Rares sont les personnes qui aiment la guerre, mais nombreuses sont celles qui trouvent leur raison de vivre dans les activités de défense. C’est pourquoi les périodes de baisse de la menace militaire se traduisent simultanément par un bonheur collectif et des drames locaux dont l’État doit se préoccuper.
La chute du mur de Berlin et la disparition de la menace soviétique ont frappé l’industrie de défense. Il fallait réduire des productions, fermer des usines. Il fallait même abandonner le modèle de l’arsenal, qui remonte à Colbert, dans lequel servaient fièrement, souvent de père en fils, des personnels sous statut public. La professionnalisation des armées impliquait la fermeture de garnisons, autour desquelles étaient parfois organisées les vies sociale et économique de la ville, à tel point qu’elles faisaient même rêver les familles de mariages avec de beaux officiers.
Ces restructurations se sont traduites localement par des séismes de grande magnitude, auxquels l’État a dû trouver des parades. C’est un fait, tout le monde en France appelle l’État au secours quand surviennent des crises d’une certaine ampleur. Il ne pouvait donc pas se défausser face aux difficultés rencontrées par la défense, mission régalienne, et son industrie, organisée sous une tutelle publique étroite.
Remédier aux effets des séismes suppose d’intervenir au plan économique pour donner aux personnes touchées le temps de se reconstruire un avenir, ou leur permettre de jouir de préretraites avantageuses, et aux collectivités de compenser les pertes engendrées par ces cessations d’activités. Et l’État peut payer quand il s’agit de préserver la paix sociale, surtout si les crises sont liées à des décisions qu’il a prises. Mais cela ne suffit pas pour construire un avenir : encore faut-il inventer des activités et des symboliques nouvelles. L’État est mal gréé pour cela : cette relance de l’activité et cette renaissance des rêves est plutôt le fait d’entrepreneurs qui savent trouver dans les crises des sources de renouveau.
On verra comment Jean-Yves Le Drian, confronté à la fermeture de la base sous-marine de Lorient, a contribué à l’invention pour sa ville d’un avenir rayonnant dans le nautisme. Comment le général Michel Barthélémy a réussi la transformation, qui paraissait impossible, d’une base militaire en base civile. On mesurera le courage, l’imagination et la persévérance des responsables de Giat Industries pour faire naître Nexter, entreprise audacieuse comme le montre la publicité reproduite sur la couverture de ce numéro.
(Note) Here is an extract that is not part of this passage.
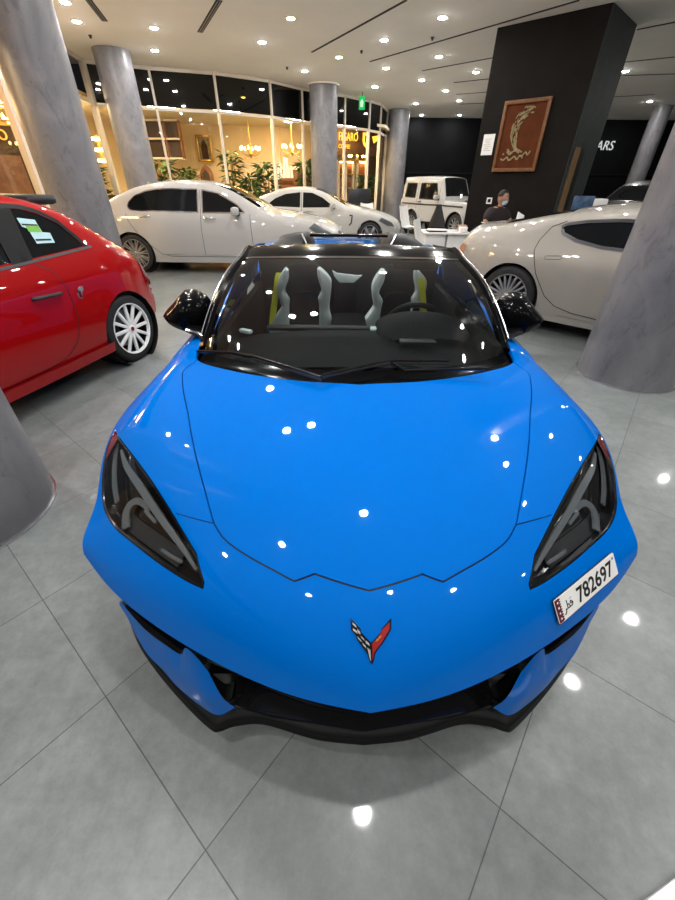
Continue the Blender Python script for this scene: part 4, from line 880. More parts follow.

C’est dans ce contexte de transformations lourdes et délicates qu’a été créée, il y a dix ans, la Délégation interministérielle aux restructurations de défense (DIRD), dont Jean-Pierre Aubert est le directeur depuis juillet 2000. Les familiers de l’École de Paris connaissent le style de ce médiateur hors normes, dont les prouesses sur le cas Chausson et sur celui de la fermeture de Superphénix ont donné lieu à des séances mémorables. Comme il l’explique lui-même, le rôle de sa délégation est, certes d’intervenir sur le terrain ou dans les arcanes de l’Administration pour débloquer des fonds, faire sortir des décisions, mais il est aussi d’identifier les entrepreneurs, les iconoclastes, qui vont transformer les crises en opportunités et les aider à s’exprimer.
Quant au rôle de l’Ecole de Paris, il est de mettre en lumière des stratégies et des tactiques efficaces pour faire face à la mort d’activités industrielles. Ces métaphores guerrières, qu’affectionne la littérature du management, apparaissent ici particulièrement appropriées.